The defendants, in answering the bill, give an account of all the effects that had come to the hands of the administratrix and an account of the disbursements. As a reason why the estate has not been settled, the defendants state that there is a trust fund belonging to the *288estate, which, is held in the state of Pennsylvania by the Girard Life Insurance and Annuity and Trust Company of Philadelphia, which they allege, through the interference of the complainants, has not come to the hands of the administratrix. They submit to account under the direction of this court.

The complainants filed a replication. One witness only was examined. The object of taking his testimony was to show the fact, alleged in the answer, that it was through the interference of the complainants that the trust fund mentioned had not been paid over to the administratrix.

The only question before the court, at this time, is whether the defendants must be decreed to account.

On behalf of the defendants, it is insisted, that an account ought not to be decreed, because letters of administration were taken out before the surrogate, and the Orphans Court has therefore jurisdiction of the cause.

This court has concurrent jurisdiction with the Orphans Court in the settlement of accounts of executors and administrators. It may assume, this jurisdiction, to the exclusion of the Orphans Court, in every case where the ends of justice may seem to require it. If any progress has been made in the Orphans Court in the settlement of the accounts, the Court of Chancery ought not to interfere with that tribunal, unless there is shown some good cause for its doing so. This was the view taken by the Chancellor in the ease of Salter et al. v. Williamson, administrator, (1 G. G. R. 480), and I think a correct one.

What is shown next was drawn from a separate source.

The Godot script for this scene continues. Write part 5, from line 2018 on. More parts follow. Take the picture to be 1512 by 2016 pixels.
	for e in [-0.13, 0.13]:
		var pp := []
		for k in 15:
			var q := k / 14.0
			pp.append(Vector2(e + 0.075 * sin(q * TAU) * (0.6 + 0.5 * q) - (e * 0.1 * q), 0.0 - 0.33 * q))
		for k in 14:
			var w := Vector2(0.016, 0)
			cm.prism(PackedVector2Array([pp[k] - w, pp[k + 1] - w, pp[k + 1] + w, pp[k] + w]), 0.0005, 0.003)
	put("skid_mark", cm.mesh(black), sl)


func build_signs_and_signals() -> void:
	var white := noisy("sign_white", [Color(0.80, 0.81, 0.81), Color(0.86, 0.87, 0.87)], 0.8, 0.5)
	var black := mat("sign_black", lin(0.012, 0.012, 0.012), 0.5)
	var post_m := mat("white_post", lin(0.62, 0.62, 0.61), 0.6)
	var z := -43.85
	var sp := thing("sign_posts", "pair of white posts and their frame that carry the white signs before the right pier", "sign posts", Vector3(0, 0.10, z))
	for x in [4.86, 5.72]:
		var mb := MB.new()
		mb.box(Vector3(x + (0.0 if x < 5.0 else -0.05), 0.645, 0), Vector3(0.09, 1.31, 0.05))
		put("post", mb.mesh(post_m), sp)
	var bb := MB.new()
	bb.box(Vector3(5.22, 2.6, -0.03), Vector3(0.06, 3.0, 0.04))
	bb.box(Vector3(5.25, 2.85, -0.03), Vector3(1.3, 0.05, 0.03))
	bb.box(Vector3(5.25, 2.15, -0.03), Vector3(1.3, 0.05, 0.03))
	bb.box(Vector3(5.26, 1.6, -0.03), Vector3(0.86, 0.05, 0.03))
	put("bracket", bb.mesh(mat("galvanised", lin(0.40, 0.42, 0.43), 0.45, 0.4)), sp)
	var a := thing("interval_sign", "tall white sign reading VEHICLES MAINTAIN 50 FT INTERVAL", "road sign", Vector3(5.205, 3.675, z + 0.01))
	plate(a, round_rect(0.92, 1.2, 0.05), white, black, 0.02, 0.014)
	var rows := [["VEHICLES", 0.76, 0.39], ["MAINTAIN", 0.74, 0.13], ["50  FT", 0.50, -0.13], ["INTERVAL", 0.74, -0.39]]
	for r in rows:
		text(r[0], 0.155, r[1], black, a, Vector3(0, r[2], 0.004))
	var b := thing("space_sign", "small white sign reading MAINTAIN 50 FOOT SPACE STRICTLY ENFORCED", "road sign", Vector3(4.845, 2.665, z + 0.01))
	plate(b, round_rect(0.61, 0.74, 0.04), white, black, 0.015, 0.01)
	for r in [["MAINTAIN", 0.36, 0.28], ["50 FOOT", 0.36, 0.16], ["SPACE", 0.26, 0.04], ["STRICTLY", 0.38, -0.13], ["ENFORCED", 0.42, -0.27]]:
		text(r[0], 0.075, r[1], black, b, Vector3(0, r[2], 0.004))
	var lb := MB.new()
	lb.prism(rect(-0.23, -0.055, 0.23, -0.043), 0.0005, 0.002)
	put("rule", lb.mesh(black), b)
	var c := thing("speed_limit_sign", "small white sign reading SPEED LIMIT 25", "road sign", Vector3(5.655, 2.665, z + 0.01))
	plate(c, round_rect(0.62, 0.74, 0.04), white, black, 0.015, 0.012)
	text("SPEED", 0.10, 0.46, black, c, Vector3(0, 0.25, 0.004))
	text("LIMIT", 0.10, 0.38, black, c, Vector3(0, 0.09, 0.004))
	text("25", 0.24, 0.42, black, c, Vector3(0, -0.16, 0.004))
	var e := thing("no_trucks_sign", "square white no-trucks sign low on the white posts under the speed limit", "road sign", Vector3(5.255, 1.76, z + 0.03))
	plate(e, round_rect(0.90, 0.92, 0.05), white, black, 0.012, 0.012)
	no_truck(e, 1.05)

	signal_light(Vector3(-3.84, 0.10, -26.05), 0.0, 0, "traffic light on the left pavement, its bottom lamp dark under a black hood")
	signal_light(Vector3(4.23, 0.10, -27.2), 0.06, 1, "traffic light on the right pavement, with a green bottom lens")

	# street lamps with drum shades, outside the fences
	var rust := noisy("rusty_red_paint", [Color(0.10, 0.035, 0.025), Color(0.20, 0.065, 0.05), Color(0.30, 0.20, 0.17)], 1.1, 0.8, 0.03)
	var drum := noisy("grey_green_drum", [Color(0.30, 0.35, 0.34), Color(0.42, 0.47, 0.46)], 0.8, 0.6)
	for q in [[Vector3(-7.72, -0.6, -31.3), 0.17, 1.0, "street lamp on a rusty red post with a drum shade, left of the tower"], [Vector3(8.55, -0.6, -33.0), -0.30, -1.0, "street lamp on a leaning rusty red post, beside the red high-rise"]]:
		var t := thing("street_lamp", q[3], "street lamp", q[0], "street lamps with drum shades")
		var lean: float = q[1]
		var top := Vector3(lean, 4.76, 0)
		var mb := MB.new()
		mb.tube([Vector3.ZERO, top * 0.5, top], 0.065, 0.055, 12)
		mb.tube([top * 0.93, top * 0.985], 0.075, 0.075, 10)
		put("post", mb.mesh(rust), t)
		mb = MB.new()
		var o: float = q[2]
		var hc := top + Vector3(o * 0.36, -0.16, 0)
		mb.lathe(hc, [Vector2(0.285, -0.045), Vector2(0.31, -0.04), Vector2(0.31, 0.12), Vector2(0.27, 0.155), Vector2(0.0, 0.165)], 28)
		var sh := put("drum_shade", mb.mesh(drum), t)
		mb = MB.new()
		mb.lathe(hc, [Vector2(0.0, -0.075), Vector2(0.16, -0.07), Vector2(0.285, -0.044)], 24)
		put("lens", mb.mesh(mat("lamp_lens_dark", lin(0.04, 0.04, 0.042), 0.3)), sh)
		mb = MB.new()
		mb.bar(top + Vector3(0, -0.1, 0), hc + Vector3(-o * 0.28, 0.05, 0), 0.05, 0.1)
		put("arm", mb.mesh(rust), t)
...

In the present case, the administratrix has done no more than to take out letters before the surrogate. She has not even filed an inventory of the estate. By putting in an answer, the settlement of the estate has progressed much further than it has in the Orphans Court. We have the inventory, the appraisement, and an account of the disbursements. There is manifest propriety, under these circumstances, in this court’s continuing the cause.

This being the case, the complainants, as a matter of *289course, are entitled to an account. Under our statute, as the next of kin of the deceased, they are entitled to one half of the estate.

On the argument, the question was very fully discussed, as to who is entitled to the trust fund, and as to whether the defendants can have a decree for distribution, so as to draw all the estate out of the hands of the administratrix before the right to that fund is determined. But these questions cannot properly come up now. The only question at present is, must the administratrix account ? And as to this there can be no doubt. The question of distribution is distinct from the present, and comes up in another stage of the cause.

There must be a reference to a master, with the usual decree for that purpose.